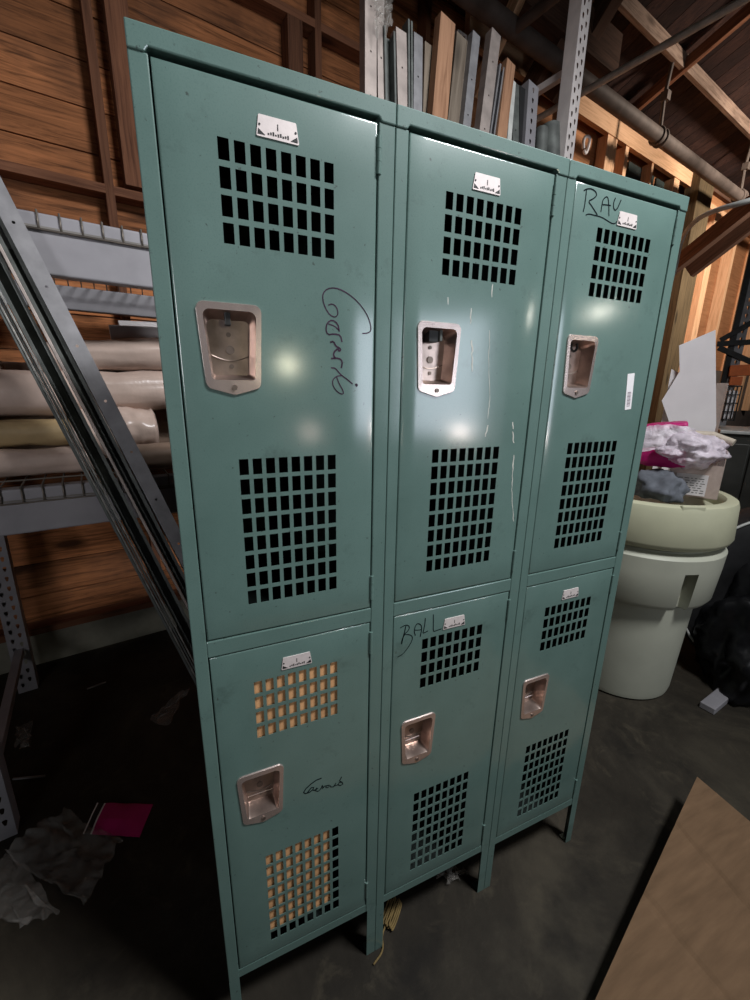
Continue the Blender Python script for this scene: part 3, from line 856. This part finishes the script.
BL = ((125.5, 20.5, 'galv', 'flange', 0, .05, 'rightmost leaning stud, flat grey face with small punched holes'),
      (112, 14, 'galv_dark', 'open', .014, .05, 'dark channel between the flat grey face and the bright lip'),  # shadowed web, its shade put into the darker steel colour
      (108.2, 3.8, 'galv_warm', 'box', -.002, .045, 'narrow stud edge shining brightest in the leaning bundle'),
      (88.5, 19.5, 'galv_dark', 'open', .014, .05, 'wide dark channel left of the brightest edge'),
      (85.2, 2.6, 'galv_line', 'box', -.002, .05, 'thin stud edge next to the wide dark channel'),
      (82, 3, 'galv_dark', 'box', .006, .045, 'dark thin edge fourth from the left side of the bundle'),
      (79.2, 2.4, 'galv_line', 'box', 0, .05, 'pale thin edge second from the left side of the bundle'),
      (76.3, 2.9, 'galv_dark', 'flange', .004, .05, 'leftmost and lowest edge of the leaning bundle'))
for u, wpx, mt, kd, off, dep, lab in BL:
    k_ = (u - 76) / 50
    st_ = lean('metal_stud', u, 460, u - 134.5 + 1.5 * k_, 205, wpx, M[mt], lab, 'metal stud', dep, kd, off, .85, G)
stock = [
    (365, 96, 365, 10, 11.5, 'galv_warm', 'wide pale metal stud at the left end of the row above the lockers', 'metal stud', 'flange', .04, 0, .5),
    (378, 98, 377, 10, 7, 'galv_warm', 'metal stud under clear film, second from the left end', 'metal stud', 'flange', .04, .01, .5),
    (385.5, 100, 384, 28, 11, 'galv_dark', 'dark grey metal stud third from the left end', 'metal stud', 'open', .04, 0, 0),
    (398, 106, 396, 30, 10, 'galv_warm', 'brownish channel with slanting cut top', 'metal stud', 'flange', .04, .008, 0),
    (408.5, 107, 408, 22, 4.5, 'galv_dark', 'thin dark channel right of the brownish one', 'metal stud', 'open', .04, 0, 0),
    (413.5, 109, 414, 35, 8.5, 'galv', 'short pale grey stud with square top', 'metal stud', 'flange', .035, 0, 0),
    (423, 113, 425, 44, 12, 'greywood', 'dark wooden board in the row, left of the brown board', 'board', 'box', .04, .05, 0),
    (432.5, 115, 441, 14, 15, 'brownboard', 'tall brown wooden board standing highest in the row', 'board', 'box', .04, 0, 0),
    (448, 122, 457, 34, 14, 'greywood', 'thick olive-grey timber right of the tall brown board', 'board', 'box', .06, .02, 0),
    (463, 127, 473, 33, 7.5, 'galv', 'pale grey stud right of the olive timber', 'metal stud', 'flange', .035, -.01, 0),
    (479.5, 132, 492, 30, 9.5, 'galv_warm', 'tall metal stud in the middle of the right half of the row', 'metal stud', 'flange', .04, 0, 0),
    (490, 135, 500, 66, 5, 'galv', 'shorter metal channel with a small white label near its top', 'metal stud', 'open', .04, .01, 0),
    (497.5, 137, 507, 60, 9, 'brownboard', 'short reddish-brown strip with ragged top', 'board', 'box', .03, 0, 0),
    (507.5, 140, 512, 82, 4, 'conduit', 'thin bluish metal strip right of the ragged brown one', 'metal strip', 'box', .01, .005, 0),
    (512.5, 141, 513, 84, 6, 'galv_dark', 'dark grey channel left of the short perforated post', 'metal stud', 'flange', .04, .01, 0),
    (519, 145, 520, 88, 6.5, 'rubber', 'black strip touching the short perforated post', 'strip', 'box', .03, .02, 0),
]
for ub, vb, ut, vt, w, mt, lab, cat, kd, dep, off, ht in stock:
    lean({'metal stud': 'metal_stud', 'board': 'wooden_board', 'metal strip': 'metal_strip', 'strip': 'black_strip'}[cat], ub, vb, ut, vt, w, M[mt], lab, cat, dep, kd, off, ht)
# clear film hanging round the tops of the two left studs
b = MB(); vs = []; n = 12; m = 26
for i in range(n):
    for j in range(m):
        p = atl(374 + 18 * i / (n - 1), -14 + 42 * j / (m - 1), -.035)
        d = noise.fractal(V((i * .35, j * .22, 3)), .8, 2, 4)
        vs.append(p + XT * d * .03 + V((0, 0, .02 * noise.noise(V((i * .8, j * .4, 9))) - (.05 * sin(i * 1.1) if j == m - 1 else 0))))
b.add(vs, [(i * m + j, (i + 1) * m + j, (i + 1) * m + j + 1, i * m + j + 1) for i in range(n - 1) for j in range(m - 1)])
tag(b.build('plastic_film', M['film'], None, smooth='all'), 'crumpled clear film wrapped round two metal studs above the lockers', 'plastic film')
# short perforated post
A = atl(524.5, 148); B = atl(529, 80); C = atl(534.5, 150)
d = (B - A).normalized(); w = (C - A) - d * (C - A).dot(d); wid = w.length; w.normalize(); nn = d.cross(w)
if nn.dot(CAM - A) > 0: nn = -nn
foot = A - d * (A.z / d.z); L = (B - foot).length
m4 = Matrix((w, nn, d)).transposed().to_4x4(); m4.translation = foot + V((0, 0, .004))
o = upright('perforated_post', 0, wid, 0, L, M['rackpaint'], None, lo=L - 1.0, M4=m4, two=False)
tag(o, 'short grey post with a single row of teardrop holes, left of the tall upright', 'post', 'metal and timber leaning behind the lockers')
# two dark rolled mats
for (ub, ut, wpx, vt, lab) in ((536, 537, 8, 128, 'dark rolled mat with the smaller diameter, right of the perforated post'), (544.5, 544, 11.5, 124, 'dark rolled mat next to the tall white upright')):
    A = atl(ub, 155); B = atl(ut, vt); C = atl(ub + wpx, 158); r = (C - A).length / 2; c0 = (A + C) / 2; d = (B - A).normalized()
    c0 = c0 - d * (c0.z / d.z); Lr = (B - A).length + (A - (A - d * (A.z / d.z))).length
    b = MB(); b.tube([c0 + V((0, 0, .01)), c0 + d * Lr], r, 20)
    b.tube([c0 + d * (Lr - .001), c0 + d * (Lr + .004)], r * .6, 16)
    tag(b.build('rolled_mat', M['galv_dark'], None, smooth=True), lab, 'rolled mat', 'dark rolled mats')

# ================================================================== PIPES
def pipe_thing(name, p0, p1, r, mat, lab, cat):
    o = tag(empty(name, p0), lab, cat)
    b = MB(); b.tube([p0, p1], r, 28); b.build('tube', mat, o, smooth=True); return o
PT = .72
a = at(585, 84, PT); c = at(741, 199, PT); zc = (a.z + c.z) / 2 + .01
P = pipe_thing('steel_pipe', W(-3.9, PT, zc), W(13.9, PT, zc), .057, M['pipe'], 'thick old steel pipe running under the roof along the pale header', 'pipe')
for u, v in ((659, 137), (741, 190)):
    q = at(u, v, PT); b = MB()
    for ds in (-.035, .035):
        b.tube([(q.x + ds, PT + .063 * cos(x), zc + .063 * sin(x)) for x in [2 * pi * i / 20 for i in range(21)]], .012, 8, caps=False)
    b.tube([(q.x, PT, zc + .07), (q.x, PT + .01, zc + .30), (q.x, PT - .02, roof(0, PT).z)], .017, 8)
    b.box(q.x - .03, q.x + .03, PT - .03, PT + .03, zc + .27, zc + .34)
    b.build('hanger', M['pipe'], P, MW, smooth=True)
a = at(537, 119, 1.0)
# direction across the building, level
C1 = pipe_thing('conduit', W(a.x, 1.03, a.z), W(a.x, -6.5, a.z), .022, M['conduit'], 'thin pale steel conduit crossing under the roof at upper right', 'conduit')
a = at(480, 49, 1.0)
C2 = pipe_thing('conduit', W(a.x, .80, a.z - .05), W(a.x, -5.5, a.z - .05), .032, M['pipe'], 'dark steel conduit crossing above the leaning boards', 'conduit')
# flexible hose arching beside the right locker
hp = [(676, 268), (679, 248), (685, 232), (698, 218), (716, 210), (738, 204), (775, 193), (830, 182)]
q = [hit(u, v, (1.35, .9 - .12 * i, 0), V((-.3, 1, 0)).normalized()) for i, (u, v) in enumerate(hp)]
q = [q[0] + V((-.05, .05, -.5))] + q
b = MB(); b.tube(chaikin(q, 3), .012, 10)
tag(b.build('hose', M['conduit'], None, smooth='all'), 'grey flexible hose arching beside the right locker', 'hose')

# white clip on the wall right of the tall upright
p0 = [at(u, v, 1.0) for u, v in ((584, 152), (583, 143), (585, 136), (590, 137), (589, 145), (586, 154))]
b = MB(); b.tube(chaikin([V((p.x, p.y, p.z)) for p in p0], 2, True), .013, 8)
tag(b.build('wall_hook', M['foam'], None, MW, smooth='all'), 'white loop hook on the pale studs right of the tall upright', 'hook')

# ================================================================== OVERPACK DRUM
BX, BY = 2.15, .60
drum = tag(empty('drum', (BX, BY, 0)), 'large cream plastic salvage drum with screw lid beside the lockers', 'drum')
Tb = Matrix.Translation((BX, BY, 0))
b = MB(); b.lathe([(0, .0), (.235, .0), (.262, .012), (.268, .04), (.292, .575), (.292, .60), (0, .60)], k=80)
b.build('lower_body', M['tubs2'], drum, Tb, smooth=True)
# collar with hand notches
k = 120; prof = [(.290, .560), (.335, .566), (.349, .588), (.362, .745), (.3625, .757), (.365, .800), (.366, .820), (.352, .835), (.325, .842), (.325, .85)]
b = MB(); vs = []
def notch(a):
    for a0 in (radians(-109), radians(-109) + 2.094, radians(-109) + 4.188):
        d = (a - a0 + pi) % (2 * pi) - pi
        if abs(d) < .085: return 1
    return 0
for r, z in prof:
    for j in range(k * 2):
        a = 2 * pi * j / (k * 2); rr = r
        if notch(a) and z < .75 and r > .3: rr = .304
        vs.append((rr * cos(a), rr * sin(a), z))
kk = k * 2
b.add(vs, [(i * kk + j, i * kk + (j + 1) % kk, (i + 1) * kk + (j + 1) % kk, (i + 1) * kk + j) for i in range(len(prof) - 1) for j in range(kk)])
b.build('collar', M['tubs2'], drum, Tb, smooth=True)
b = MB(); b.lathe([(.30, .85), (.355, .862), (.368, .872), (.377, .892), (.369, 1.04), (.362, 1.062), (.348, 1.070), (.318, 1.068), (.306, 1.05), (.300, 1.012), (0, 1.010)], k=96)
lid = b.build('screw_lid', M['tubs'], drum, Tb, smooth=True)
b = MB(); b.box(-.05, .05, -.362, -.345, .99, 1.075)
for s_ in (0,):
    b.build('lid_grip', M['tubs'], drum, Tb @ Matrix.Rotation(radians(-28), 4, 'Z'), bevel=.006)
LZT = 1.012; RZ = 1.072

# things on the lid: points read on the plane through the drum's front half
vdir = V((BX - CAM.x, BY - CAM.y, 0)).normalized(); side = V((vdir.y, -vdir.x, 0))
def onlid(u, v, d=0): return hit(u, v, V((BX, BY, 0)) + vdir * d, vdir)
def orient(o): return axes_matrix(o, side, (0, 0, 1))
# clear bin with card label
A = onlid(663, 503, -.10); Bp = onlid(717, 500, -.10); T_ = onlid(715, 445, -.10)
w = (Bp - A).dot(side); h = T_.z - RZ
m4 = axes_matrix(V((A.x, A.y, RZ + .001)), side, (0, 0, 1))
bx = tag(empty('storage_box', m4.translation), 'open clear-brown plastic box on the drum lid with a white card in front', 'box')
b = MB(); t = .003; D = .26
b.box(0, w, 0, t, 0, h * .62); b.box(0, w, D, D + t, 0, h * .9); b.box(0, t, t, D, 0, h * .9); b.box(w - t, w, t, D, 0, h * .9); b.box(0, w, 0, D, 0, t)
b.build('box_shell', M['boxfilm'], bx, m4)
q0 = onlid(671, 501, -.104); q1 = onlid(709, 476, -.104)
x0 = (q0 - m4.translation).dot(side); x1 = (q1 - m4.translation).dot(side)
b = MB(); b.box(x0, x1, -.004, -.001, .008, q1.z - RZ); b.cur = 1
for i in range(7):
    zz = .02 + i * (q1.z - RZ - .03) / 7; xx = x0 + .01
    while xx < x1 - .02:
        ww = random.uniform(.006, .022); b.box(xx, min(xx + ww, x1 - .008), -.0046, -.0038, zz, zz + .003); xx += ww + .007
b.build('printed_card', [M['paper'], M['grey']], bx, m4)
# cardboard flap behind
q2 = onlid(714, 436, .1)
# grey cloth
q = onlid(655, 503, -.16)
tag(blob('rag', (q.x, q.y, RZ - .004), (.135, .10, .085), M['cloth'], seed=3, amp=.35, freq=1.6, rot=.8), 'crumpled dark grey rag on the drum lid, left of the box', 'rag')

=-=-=

■ WHAT IS ASKED
Reproduce the material above from its first line through the line containing "BL = ((125.5, 20.5, 'galv', 'flange', 0, .05, 'rightmost", both ends included, and skip every picture.

■ CORRECT RESULT
Continue the Blender Python script for this scene: part 3, from line 856. This part finishes the script.
BL = ((125.5, 20.5, 'galv', 'flange', 0, .05, 'rightmost leaning stud, flat grey face with small punched holes'),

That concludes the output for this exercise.